IPS mode alert action and FreeBSD packet filter integration

Hi, i am currently using suricata on FreeBSD 11.4 and trying to run suricata IPS mode but
in IPS mode suricata only uses FreeBSD’s IPFW which is i can’t use for performance concerns and action modes only drop and reject

I want to use IPS mode with alert action and FreeBSD’s Packet Filter (PF) both
for example:
İf an intrusion detected suricata will send src_ip, src_port, dst_ip dst_port to PF and i will decide pass or block is it possible .
i am beginner at suricata any help at this point would be appreciated…

This feature using pf is not available natively in Suricata. However, the FreeBSD netmap kernel device is enabled by default now in FreeBSD kernels, and Suricata does support IPS mode with netmap. So you can configure IPS mode using netmap in Suricata on FreeBSD.

What you want to do requires creating a custom output plugin in Suricata. That way you can intercept alerts and take action by making system calls to the pf (packet filter) firewall engine. But taking this route requires you to configure Suricata to run in PCAP mode.

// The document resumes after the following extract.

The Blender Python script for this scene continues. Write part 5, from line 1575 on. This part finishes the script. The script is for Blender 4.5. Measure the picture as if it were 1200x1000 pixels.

And in that mode, the initial burst of traffic will proceed on through the firewall while Suricata receives a copy of the initial packets via PCAP. Your custom plugin would be responsible for intercepting the Suricata alerts, pulling out the IP addresses, and then sending them to pf via a system ioctl() call. You would also need a pre-existing pf table to put the offending IP address into so they could be blocked. And you would also want to clear any existing firewall states created by that original initial traffic burst that made it through to the firewall while Suricata was analyzing the packet copies it received via PCAP.

There is already a Suricata package for the pfSense firewall distro that does pretty much what you want. It has the custom output plugin I describe (I wrote it), but in order to use that functionality, you would need to run the pfSense firewall system. It is free and open source, if you are interested.

A much better solution in my view is to implement true inline IPS mode using netmap with FreeBSD.